> Aim: Please retype the records below exactly, from the first line through the line containing "scene.camera = co", and leave out any pictures.

> Task material:
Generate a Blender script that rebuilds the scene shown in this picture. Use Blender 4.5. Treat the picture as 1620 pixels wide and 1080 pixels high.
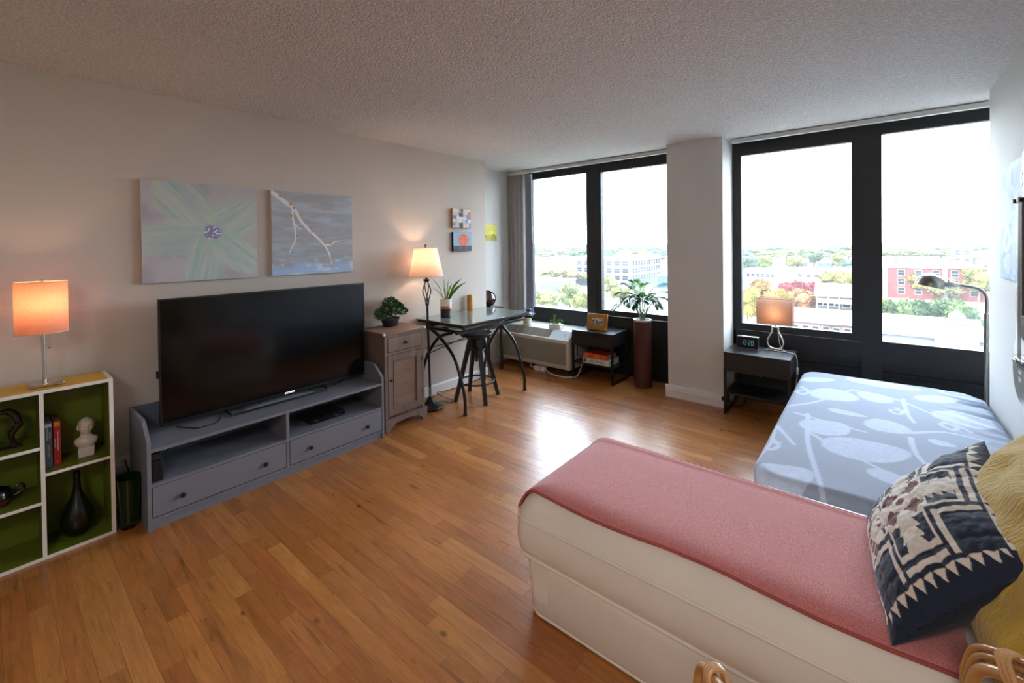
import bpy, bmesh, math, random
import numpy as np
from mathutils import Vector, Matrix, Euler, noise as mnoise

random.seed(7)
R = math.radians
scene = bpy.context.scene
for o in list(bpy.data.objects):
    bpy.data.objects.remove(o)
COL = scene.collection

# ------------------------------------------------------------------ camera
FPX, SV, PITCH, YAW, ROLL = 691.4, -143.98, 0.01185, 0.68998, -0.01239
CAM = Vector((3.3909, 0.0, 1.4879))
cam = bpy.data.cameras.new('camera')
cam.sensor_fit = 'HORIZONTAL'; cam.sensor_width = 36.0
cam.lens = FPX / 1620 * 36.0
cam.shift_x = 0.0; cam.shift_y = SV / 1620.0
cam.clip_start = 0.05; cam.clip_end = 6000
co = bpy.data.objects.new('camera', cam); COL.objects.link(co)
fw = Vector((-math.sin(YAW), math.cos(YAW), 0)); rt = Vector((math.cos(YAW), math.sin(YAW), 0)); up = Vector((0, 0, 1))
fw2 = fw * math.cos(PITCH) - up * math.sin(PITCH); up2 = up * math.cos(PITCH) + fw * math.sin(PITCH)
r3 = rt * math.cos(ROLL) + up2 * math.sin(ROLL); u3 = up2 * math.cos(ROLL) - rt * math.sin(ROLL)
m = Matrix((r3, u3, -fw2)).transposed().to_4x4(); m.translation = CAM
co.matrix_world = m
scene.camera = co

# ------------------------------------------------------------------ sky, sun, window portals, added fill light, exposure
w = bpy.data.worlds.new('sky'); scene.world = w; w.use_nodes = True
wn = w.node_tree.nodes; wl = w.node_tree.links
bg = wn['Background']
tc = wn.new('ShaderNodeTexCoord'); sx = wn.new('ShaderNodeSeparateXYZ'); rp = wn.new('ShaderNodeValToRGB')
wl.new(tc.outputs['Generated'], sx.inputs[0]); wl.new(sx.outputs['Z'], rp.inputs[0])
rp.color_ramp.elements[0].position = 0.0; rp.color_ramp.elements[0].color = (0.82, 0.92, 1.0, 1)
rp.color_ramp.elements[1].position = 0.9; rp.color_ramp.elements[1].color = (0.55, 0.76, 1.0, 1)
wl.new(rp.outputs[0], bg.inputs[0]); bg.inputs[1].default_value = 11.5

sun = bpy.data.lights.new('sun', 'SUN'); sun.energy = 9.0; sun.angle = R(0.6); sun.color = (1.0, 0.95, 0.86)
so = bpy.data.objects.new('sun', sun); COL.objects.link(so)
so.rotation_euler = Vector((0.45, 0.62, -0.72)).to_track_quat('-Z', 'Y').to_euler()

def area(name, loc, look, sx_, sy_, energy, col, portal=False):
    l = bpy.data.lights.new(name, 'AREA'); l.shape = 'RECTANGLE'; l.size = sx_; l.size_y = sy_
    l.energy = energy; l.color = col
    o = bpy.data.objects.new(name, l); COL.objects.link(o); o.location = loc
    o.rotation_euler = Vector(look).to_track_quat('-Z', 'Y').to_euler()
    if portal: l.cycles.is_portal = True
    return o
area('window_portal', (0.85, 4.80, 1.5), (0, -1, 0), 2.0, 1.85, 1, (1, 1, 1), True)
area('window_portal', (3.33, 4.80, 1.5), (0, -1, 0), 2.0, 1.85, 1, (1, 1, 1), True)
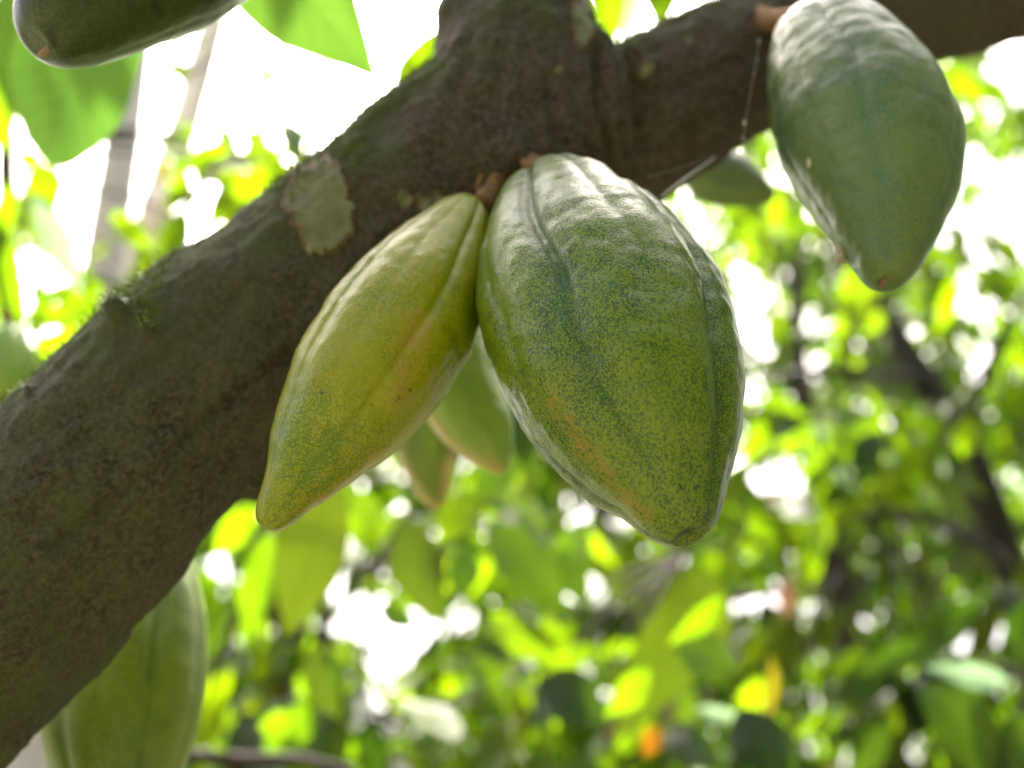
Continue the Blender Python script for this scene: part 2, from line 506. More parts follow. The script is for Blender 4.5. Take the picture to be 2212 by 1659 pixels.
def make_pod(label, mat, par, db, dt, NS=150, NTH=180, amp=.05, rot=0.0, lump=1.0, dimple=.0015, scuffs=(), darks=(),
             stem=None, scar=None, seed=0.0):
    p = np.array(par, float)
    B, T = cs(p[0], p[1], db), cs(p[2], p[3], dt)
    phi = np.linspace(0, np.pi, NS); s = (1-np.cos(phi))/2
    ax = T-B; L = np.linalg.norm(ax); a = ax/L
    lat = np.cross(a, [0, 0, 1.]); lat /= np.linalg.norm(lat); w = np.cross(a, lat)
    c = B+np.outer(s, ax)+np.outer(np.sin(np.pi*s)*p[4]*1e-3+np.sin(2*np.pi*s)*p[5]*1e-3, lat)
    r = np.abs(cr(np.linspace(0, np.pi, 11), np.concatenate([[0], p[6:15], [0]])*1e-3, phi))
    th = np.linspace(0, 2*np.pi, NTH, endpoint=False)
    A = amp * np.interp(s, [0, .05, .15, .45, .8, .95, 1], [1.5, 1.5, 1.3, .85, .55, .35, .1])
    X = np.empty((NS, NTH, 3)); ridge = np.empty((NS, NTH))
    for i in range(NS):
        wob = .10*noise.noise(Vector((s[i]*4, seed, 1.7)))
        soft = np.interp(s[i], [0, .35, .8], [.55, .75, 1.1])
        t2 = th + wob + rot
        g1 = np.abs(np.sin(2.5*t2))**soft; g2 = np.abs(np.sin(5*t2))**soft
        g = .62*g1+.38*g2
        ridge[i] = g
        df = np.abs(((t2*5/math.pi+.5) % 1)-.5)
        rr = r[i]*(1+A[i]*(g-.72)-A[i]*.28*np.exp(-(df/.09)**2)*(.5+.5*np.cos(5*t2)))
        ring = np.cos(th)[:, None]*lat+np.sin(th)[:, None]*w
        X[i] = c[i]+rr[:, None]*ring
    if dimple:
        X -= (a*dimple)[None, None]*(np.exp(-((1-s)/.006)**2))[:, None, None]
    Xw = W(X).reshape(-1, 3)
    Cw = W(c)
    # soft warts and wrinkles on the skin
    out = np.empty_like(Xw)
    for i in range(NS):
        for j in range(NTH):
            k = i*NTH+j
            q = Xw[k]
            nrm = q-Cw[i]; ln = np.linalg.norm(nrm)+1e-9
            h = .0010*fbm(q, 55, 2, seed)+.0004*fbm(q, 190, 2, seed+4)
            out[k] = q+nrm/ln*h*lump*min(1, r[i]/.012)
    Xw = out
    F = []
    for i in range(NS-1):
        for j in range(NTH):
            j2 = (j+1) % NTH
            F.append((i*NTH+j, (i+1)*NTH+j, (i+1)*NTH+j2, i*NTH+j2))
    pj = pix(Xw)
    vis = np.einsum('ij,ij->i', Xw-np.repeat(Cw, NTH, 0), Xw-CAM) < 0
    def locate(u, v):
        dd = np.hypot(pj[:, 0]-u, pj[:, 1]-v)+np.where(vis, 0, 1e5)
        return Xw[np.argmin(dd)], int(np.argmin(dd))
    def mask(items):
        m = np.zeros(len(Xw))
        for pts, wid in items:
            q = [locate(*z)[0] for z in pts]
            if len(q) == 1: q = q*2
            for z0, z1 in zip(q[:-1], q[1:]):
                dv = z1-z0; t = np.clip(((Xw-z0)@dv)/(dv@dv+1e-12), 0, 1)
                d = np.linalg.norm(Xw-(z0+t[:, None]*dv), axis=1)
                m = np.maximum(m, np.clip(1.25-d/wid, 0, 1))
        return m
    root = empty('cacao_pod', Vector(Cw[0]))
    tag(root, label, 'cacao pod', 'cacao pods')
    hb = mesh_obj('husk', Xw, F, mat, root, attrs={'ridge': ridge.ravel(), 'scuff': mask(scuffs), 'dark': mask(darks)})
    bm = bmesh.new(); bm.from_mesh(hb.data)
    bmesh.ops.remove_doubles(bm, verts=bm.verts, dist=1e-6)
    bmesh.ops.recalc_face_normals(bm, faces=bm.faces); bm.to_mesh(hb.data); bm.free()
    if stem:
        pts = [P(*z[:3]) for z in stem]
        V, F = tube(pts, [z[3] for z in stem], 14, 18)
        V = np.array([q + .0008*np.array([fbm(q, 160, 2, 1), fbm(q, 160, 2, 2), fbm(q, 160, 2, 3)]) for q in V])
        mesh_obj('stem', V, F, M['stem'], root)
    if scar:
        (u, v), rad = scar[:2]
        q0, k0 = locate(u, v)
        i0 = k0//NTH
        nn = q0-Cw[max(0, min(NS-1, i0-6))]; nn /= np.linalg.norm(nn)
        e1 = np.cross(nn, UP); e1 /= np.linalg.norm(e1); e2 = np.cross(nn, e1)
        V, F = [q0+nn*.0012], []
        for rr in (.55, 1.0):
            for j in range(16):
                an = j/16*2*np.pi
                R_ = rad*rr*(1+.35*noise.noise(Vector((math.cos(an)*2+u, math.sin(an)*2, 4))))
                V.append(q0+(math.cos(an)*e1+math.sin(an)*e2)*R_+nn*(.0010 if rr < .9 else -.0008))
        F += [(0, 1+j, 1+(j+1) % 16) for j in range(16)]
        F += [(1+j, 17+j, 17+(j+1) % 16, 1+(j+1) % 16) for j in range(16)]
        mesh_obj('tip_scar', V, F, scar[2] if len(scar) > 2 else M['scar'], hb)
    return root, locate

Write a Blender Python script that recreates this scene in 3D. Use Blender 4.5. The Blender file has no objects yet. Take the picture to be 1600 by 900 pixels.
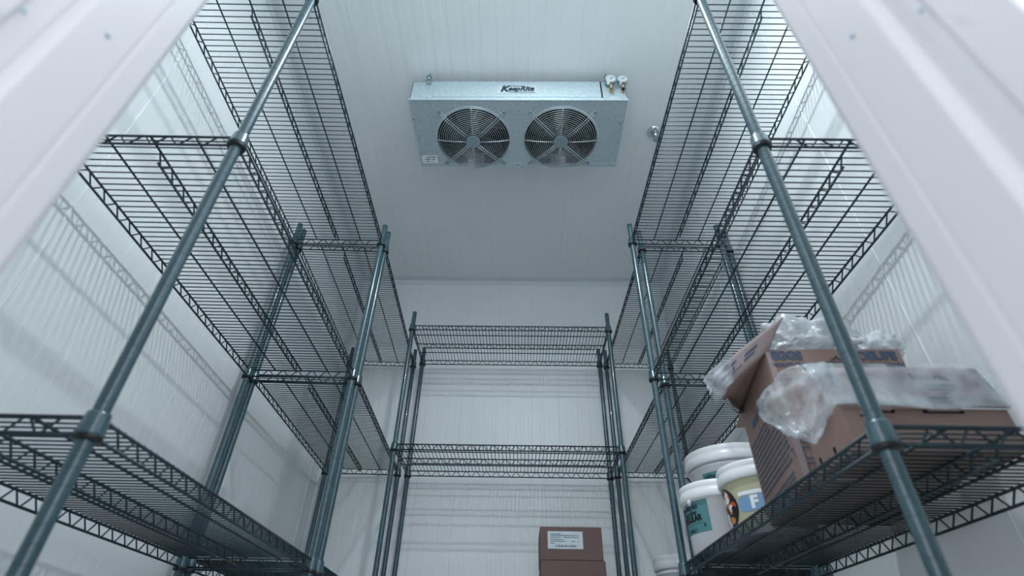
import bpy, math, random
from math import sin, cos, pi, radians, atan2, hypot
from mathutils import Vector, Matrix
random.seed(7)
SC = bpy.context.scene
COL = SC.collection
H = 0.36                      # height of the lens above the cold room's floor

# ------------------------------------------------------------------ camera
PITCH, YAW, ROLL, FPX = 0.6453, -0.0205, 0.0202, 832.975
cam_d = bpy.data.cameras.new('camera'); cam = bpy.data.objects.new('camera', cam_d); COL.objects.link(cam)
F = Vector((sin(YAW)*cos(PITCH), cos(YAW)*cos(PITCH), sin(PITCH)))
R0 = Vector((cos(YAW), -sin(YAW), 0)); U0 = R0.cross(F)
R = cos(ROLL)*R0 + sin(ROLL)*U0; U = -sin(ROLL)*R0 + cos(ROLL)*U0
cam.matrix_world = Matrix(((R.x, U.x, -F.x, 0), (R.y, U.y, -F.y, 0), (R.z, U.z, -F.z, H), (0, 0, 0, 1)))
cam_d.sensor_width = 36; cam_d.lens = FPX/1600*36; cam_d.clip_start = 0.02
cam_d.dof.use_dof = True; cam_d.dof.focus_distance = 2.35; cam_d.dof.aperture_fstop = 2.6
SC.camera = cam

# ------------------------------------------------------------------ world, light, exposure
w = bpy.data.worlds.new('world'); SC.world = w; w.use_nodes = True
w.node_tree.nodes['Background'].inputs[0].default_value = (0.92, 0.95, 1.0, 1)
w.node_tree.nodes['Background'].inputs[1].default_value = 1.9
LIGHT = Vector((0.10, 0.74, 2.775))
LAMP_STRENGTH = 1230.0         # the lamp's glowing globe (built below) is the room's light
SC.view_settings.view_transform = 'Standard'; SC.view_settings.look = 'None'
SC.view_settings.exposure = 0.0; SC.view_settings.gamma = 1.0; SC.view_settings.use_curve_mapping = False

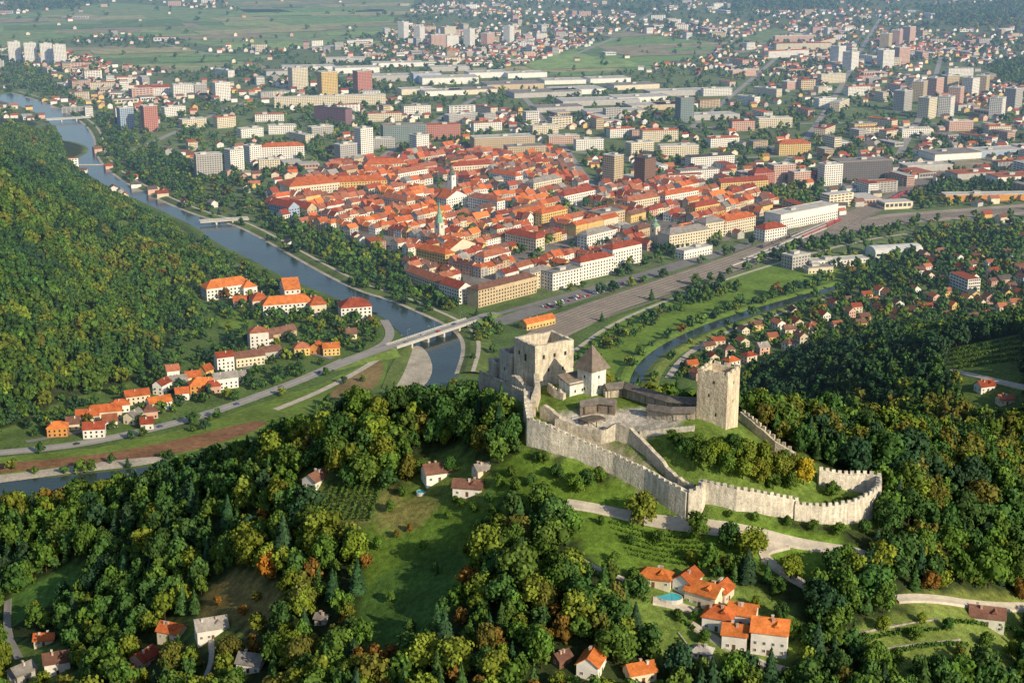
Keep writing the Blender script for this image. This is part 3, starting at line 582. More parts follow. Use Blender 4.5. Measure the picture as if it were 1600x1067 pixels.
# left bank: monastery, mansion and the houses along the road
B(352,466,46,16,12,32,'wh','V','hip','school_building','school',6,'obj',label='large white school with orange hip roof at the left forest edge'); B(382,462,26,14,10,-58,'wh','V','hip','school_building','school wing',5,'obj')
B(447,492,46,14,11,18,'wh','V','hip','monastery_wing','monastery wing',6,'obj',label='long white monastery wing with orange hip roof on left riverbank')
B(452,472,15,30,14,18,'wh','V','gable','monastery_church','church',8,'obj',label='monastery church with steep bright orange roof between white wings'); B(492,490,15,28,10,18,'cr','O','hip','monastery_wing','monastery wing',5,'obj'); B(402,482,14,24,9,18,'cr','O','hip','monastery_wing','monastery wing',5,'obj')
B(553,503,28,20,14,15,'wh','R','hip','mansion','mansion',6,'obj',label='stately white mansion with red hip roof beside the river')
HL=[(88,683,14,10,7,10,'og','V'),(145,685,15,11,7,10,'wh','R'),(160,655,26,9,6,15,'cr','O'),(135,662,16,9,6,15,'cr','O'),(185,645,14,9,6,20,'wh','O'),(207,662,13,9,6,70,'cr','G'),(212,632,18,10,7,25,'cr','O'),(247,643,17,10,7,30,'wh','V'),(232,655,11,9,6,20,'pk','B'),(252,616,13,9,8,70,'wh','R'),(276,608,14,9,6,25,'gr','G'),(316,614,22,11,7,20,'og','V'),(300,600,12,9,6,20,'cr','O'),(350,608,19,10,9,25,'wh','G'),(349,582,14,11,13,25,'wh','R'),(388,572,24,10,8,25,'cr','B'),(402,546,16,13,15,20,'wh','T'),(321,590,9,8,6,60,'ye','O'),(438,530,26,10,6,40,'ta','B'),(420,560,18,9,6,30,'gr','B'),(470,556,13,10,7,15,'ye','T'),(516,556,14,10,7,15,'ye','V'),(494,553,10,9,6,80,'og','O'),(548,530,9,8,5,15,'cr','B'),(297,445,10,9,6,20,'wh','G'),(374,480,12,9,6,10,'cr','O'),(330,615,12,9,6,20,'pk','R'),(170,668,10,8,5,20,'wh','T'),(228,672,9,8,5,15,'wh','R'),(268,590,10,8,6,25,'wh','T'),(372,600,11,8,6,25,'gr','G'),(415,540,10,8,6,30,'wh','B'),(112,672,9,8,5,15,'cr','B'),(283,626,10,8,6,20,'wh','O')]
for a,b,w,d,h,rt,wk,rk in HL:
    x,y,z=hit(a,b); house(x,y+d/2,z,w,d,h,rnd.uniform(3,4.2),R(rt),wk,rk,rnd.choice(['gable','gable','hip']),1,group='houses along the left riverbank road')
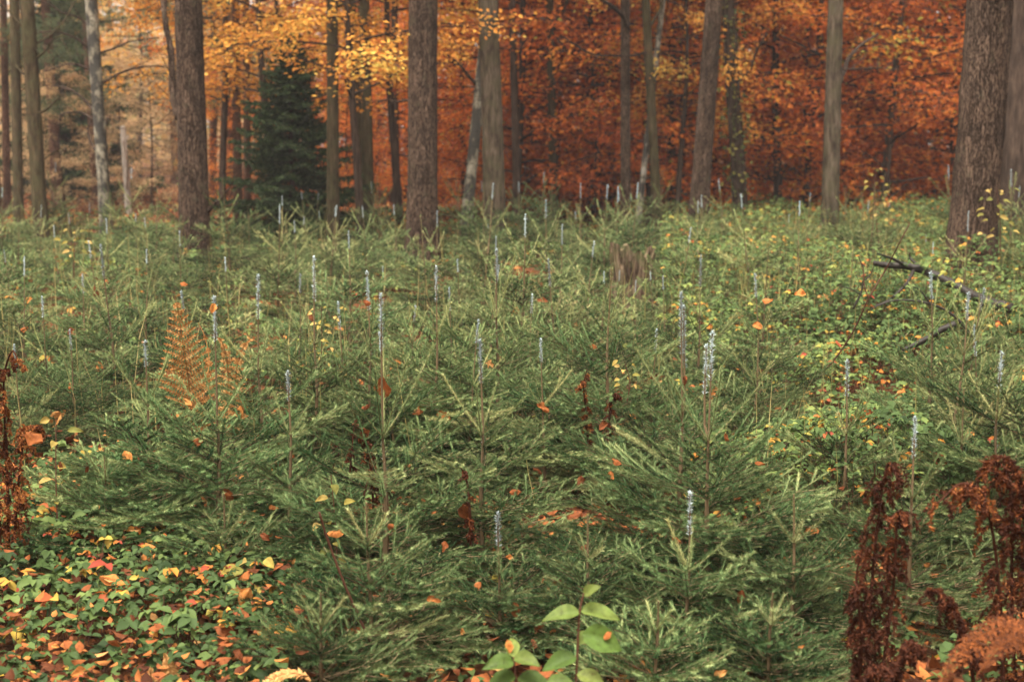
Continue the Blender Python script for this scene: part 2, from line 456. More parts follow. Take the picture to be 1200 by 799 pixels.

> Worked solution:
Generate a Blender script that rebuilds the scene shown in this picture. Use Blender 4.5. Treat the picture as 1620 pixels wide and 1080 pixels high.
import bpy, bmesh, math, random
import numpy as np
from mathutils import Vector, Matrix, Euler, noise as mnoise

random.seed(7)
R = math.radians
scene = bpy.context.scene
for o in list(bpy.data.objects):
    bpy.data.objects.remove(o)
COL = scene.collection

# ------------------------------------------------------------------ camera
FPX, SV, PITCH, YAW, ROLL = 691.4, -143.98, 0.01185, 0.68998, -0.01239
CAM = Vector((3.3909, 0.0, 1.4879))
cam = bpy.data.cameras.new('camera')
cam.sensor_fit = 'HORIZONTAL'; cam.sensor_width = 36.0
cam.lens = FPX / 1620 * 36.0
cam.shift_x = 0.0; cam.shift_y = SV / 1620.0
cam.clip_start = 0.05; cam.clip_end = 6000
co = bpy.data.objects.new('camera', cam); COL.objects.link(co)
fw = Vector((-math.sin(YAW), math.cos(YAW), 0)); rt = Vector((math.cos(YAW), math.sin(YAW), 0)); up = Vector((0, 0, 1))
fw2 = fw * math.cos(PITCH) - up * math.sin(PITCH); up2 = up * math.cos(PITCH) + fw * math.sin(PITCH)
r3 = rt * math.cos(ROLL) + up2 * math.sin(ROLL); u3 = up2 * math.cos(ROLL) - rt * math.sin(ROLL)
m = Matrix((r3, u3, -fw2)).transposed().to_4x4(); m.translation = CAM
co.matrix_world = m
scene.camera = co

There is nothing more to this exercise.